### Material shown

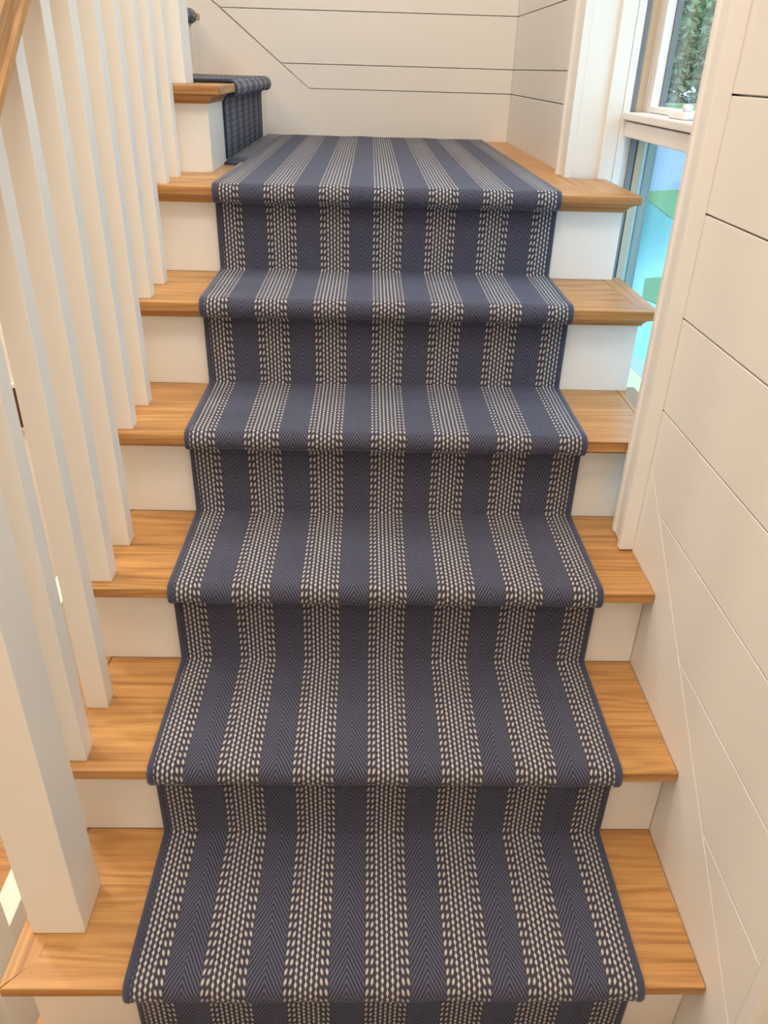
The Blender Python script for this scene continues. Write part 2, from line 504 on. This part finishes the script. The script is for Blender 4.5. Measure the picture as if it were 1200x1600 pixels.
# ------------------------------------------------------------------ landing
landing = thing('landing', 'oak landing floor at the stair turn, partly covered by striped carpet', 'landing', (0, 1.9, ZL-0.2))
zt = ZL + ZO; yf = 5*D + NF
w = RXO - RXI
NB_W = 0.115
RL = 0.424
YRB = yf+NB_W+0.0008
while YRB < WIN_Y1-0.015: YRB += 0.128
main = [(LX+0.0008, yf), (RXO, yf), (RXO, yf+0.046), (RL, yf+0.046), (RL, yf+NB_W), (LXI, yf+NB_W), (LXI, yf+(LXI-LX))]
ln = prism('nosing_board', main, zt-T, zt, 'z', OAKX, landing, 0.003)
prism('return_nosing', [(LX, yf+0.0012), (LXI-0.0008, yf+(LXI-LX)+0.0006), (LXI-0.0008, UY0+0.02), (LX, UY0+0.02)], zt-T, zt, 'z', OAKY, ln, 0.003)
prism('return_nosing', [(RXO, yf+0.0468), (RXO, WIN_Y1-0.015), (WX-0.0015, WIN_Y1-0.015), (WX-0.0015, YRB), (RL+0.0008, YRB), (RL+0.0008, yf+0.0468)], zt-T, zt, 'z', OAKY, ln, 0.003)
scotia('scotia', -0.535, SX, yf+RF, WIN_Y1-0.003, zt-T, OAKX, ln, True, True)
box('riser', -0.535, SX, yf+RF, yf+RF+0.016, 4*H+ZO, zt-T, TRIM, landing, 0.0006)
y = yf+NB_W+0.0008
while y < BY-0.01:
    y2 = min(y+0.128, BY-0.001)
    xr = RL if y < WIN_Y1-0.015 else WX-0.0015
    box('plank', LXI if y2 < UY0+0.02 else -0.43, xr, y, y2-0.0008, zt-T, zt, OAKX, landing, 0.0006)
    y = y2
box('subfloor', -0.53, WX-0.002, yf+0.05, BY-0.002, zt-0.20, zt-T-0.001, TRIM, landing, 0)

# ------------------------------------------------------------------ upper flight
upper = thing('staircase', 'upper flight of oak treads turning left beyond the landing', 'staircase', (UX, 1.5, ZL))
TUX = -0.3795
UC = 1.975                     # centre line of the upper runner
UN = 7
for j in range(1, UN):
    zt = ZL + j*H + ZO
    xf = TUX - (j-1)*D
    xr = UX - (j-1)*D
    xb = xf - D - 0.037
    yo, yi = UY0-0.034, UY0+0.012
    yn = UC + HW + (-0.004 if j == 1 else 0.09)
    main = [(xf, yo+0.0008), (xf, yn), (xr+0.0006, yn), (xr+0.0006, BY-0.001), (xb, BY-0.001), (xb, yi), (xf-(yi-yo), yi)]
    tr = prism('tread', main, zt-T, zt, 'z', OAKY, upper, 0.003)
    prism('return_nosing', [(xf-0.0012, yo), (xf-(yi-yo)-0.0006, yi-0.0008), (xb-0.02, yi-0.0008), (xb-0.02, yo)], zt-T, zt, 'z', OAKX, tr, 0.003)
    # scotia round the corner: front edge (facing +x) and side edge (facing -y)
    s = 0.017
    prof = [(0, 0), (s, 0), (s, -0.003), (s*0.62, -s*0.45), (s*0.32, -s*0.78), (0.003, -s-0.002), (0, -s-0.002)]
    bm = bmesh.new(); rows = []
    for o, z in prof:
        rows.append([bm.verts.new(p) for p in ((xr+o, yn-0.002, zt-T+z), (xr+o, UY0-o, zt-T+z), (xb, UY0-o, zt-T+z))])
    for i in range(len(rows)):
        A, B = rows[i], rows[(i+1) % len(rows)]
        for m in range(2): bm.faces.new((A[m], A[m+1], B[m+1], B[m]))
    bm.faces.new([r[0] for r in rows]); bm.faces.new([r[-1] for r in rows][::-1])
    from_bm('scotia', bm, OAKX, tr)
    box('riser', xr-0.016, xr, UY0, BY-0.001, zt-H+(0.0005 if j == 1 else 0), zt-T, TRIM, upper, 0.0006)
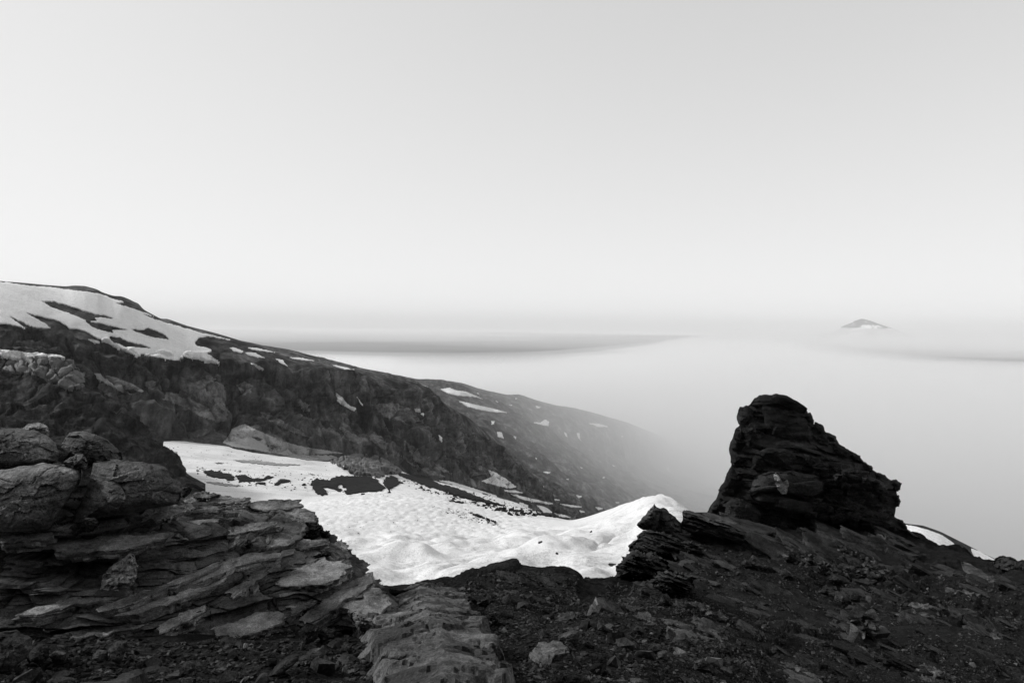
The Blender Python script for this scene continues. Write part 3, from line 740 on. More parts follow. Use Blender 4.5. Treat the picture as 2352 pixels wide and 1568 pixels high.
M_SLAB = mat_rock('slab_rock', 0.035, 0.38, 0.55, (0.12, 0.22, 0), 1.0)
M_BEDROCK = mat_rock('bedrock', 0.010, 0.13, 0.5, (0.10, 0.20, 0), 1.3)
M_BLOCK = mat_rock('boulder_rock', 0.04, 0.30, 0.8, (0.02, 0.03, 0), 0.8)
M_CENTRE = mat_rock('centre_boulder_rock', 0.045, 0.24, 0.8, (0.2, 0.1, 0), 0.32)
M_TOWER = mat_rock('pinnacle_rock', 0.007, 0.050, 3.0, (0.0, -0.12, 0), 1.0)
M_LEDGE = mat_rock('ledge_rock', 0.010, 0.07, 1.6, (0.0, -0.30, 0), 1.2)
M_STONE = mat_rock('loose_stone', 0.014, 0.13, 0.3, (0, 0.2, 0), 0.5, vary=0.6)
M_SLAB_LIT = mat_rock('sky_lit_slab_rock', 0.08, 0.55, 0.55, (0.12, 0.1, 0), 0.8)  # lighter copy of the slab rock: sky light on the tops painted into its colour
M_PLATE = mat_rock('plate_rock', 0.014, 0.12, 0.7, (0.0, -0.30, 0), 1.2)
M_CAIRN = mat_rock('cairn_stone', 0.03, 0.18, 0.3, (0, 0.2, 0), 0.5, vary=0.5)
M_PALE = mat_rock('pale_streak_rock', 0.02, 0.42, 1.2, (1.57, 0.2, 0), 1.4)  # streaky pale tone of the patch on the pinnacle

def mat_scree():
    t = NT('scree_ground')
    n1 = t.noise(t.pos(0.6), 1, 8, 0.65); n2 = t.noise(t.pos((2.2, 3.2, 16), (0, -0.35, 0)), 1, 7, 0.65, 0.6); n3 = t.noise(t.pos(38), 1, 4, 0.7)
    v = t.vor(t.pos(16), 1); v2 = t.vor(t.pos(55), 1)
    a = t.math('ADD', t.math('MULTIPLY', n1, 0.4), t.math('MULTIPLY', n2, 0.35)); a = t.math('ADD', a, t.math('MULTIPLY', n3, 0.25))
    c = t.ramp(a, [(0.36, 0.006), (0.5, 0.014), (0.64, 0.035)])
    h = t.math('ADD', t.math('MULTIPLY', n2, 0.8), t.math('MULTIPLY', n3, 0.3))
    h = t.math('SUBTRACT', h, t.math('MULTIPLY', v, 0.5)); h = t.math('SUBTRACT', h, t.math('MULTIPLY', v2, 0.2))
    return t.done(c, t.bump(h, 0.09, 1.0), 0.95, 0.03)
M_SCREE = mat_scree()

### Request
Omit the pictures and reproduce the listing exactly.

### Worked solution
The Blender Python script for this scene continues. Write part 2, from line 504 on. This part finishes the script. The script is for Blender 4.5. Measure the picture as if it were 1200x1600 pixels.
# ------------------------------------------------------------------ landing
landing = thing('landing', 'oak landing floor at the stair turn, partly covered by striped carpet', 'landing', (0, 1.9, ZL-0.2))
zt = ZL + ZO; yf = 5*D + NF
w = RXO - RXI
NB_W = 0.115
RL = 0.424
YRB = yf+NB_W+0.0008
while YRB < WIN_Y1-0.015: YRB += 0.128
main = [(LX+0.0008, yf), (RXO, yf), (RXO, yf+0.046), (RL, yf+0.046), (RL, yf+NB_W), (LXI, yf+NB_W), (LXI, yf+(LXI-LX))]
ln = prism('nosing_board', main, zt-T, zt, 'z', OAKX, landing, 0.003)
prism('return_nosing', [(LX, yf+0.0012), (LXI-0.0008, yf+(LXI-LX)+0.0006), (LXI-0.0008, UY0+0.02), (LX, UY0+0.02)], zt-T, zt, 'z', OAKY, ln, 0.003)
prism('return_nosing', [(RXO, yf+0.0468), (RXO, WIN_Y1-0.015), (WX-0.0015, WIN_Y1-0.015), (WX-0.0015, YRB), (RL+0.0008, YRB), (RL+0.0008, yf+0.0468)], zt-T, zt, 'z', OAKY, ln, 0.003)
scotia('scotia', -0.535, SX, yf+RF, WIN_Y1-0.003, zt-T, OAKX, ln, True, True)
box('riser', -0.535, SX, yf+RF, yf+RF+0.016, 4*H+ZO, zt-T, TRIM, landing, 0.0006)
y = yf+NB_W+0.0008
while y < BY-0.01:
    y2 = min(y+0.128, BY-0.001)
    xr = RL if y < WIN_Y1-0.015 else WX-0.0015
    box('plank', LXI if y2 < UY0+0.02 else -0.43, xr, y, y2-0.0008, zt-T, zt, OAKX, landing, 0.0006)
    y = y2
box('subfloor', -0.53, WX-0.002, yf+0.05, BY-0.002, zt-0.20, zt-T-0.001, TRIM, landing, 0)

# ------------------------------------------------------------------ upper flight
upper = thing('staircase', 'upper flight of oak treads turning left beyond the landing', 'staircase', (UX, 1.5, ZL))
TUX = -0.3795
UC = 1.975                     # centre line of the upper runner
UN = 7
for j in range(1, UN):
    zt = ZL + j*H + ZO
    xf = TUX - (j-1)*D
    xr = UX - (j-1)*D
    xb = xf - D - 0.037
    yo, yi = UY0-0.034, UY0+0.012
    yn = UC + HW + (-0.004 if j == 1 else 0.09)
    main = [(xf, yo+0.0008), (xf, yn), (xr+0.0006, yn), (xr+0.0006, BY-0.001), (xb, BY-0.001), (xb, yi), (xf-(yi-yo), yi)]
    tr = prism('tread', main, zt-T, zt, 'z', OAKY, upper, 0.003)
    prism('return_nosing', [(xf-0.0012, yo), (xf-(yi-yo)-0.0006, yi-0.0008), (xb-0.02, yi-0.0008), (xb-0.02, yo)], zt-T, zt, 'z', OAKX, tr, 0.003)
    # scotia round the corner: front edge (facing +x) and side edge (facing -y)
    s = 0.017
    prof = [(0, 0), (s, 0), (s, -0.003), (s*0.62, -s*0.45), (s*0.32, -s*0.78), (0.003, -s-0.002), (0, -s-0.002)]
    bm = bmesh.new(); rows = []
    for o, z in prof:
        rows.append([bm.verts.new(p) for p in ((xr+o, yn-0.002, zt-T+z), (xr+o, UY0-o, zt-T+z), (xb, UY0-o, zt-T+z))])
    for i in range(len(rows)):
        A, B = rows[i], rows[(i+1) % len(rows)]
        for m in range(2): bm.faces.new((A[m], A[m+1], B[m+1], B[m]))
    bm.faces.new([r[0] for r in rows]); bm.faces.new([r[-1] for r in rows][::-1])
    from_bm('scotia', bm, OAKX, tr)
    box('riser', xr-0.016, xr, UY0, BY-0.001, zt-H+(0.0005 if j == 1 else 0), zt-T, TRIM, upper, 0.0006)
The Blender Python script for this scene continues. Write part 3, from line 740 on. More parts follow. Use Blender 4.5. Treat the picture as 2352 pixels wide and 1568 pixels high.
M_SLAB = mat_rock('slab_rock', 0.035, 0.38, 0.55, (0.12, 0.22, 0), 1.0)
M_BEDROCK = mat_rock('bedrock', 0.010, 0.13, 0.5, (0.10, 0.20, 0), 1.3)
M_BLOCK = mat_rock('boulder_rock', 0.04, 0.30, 0.8, (0.02, 0.03, 0), 0.8)
M_CENTRE = mat_rock('centre_boulder_rock', 0.045, 0.24, 0.8, (0.2, 0.1, 0), 0.32)
M_TOWER = mat_rock('pinnacle_rock', 0.007, 0.050, 3.0, (0.0, -0.12, 0), 1.0)
M_LEDGE = mat_rock('ledge_rock', 0.010, 0.07, 1.6, (0.0, -0.30, 0), 1.2)
M_STONE = mat_rock('loose_stone', 0.014, 0.13, 0.3, (0, 0.2, 0), 0.5, vary=0.6)
M_SLAB_LIT = mat_rock('sky_lit_slab_rock', 0.08, 0.55, 0.55, (0.12, 0.1, 0), 0.8)  # lighter copy of the slab rock: sky light on the tops painted into its colour
M_PLATE = mat_rock('plate_rock', 0.014, 0.12, 0.7, (0.0, -0.30, 0), 1.2)
M_CAIRN = mat_rock('cairn_stone', 0.03, 0.18, 0.3, (0, 0.2, 0), 0.5, vary=0.5)
M_PALE = mat_rock('pale_streak_rock', 0.02, 0.42, 1.2, (1.57, 0.2, 0), 1.4)  # streaky pale tone of the patch on the pinnacle

def mat_scree():
    t = NT('scree_ground')
    n1 = t.noise(t.pos(0.6), 1, 8, 0.65); n2 = t.noise(t.pos((2.2, 3.2, 16), (0, -0.35, 0)), 1, 7, 0.65, 0.6); n3 = t.noise(t.pos(38), 1, 4, 0.7)
    v = t.vor(t.pos(16), 1); v2 = t.vor(t.pos(55), 1)
    a = t.math('ADD', t.math('MULTIPLY', n1, 0.4), t.math('MULTIPLY', n2, 0.35)); a = t.math('ADD', a, t.math('MULTIPLY', n3, 0.25))
    c = t.ramp(a, [(0.36, 0.006), (0.5, 0.014), (0.64, 0.035)])
    h = t.math('ADD', t.math('MULTIPLY', n2, 0.8), t.math('MULTIPLY', n3, 0.3))
    h = t.math('SUBTRACT', h, t.math('MULTIPLY', v, 0.5)); h = t.math('SUBTRACT', h, t.math('MULTIPLY', v2, 0.2))
    return t.done(c, t.bump(h, 0.09, 1.0), 0.95, 0.03)
M_SCREE = mat_scree()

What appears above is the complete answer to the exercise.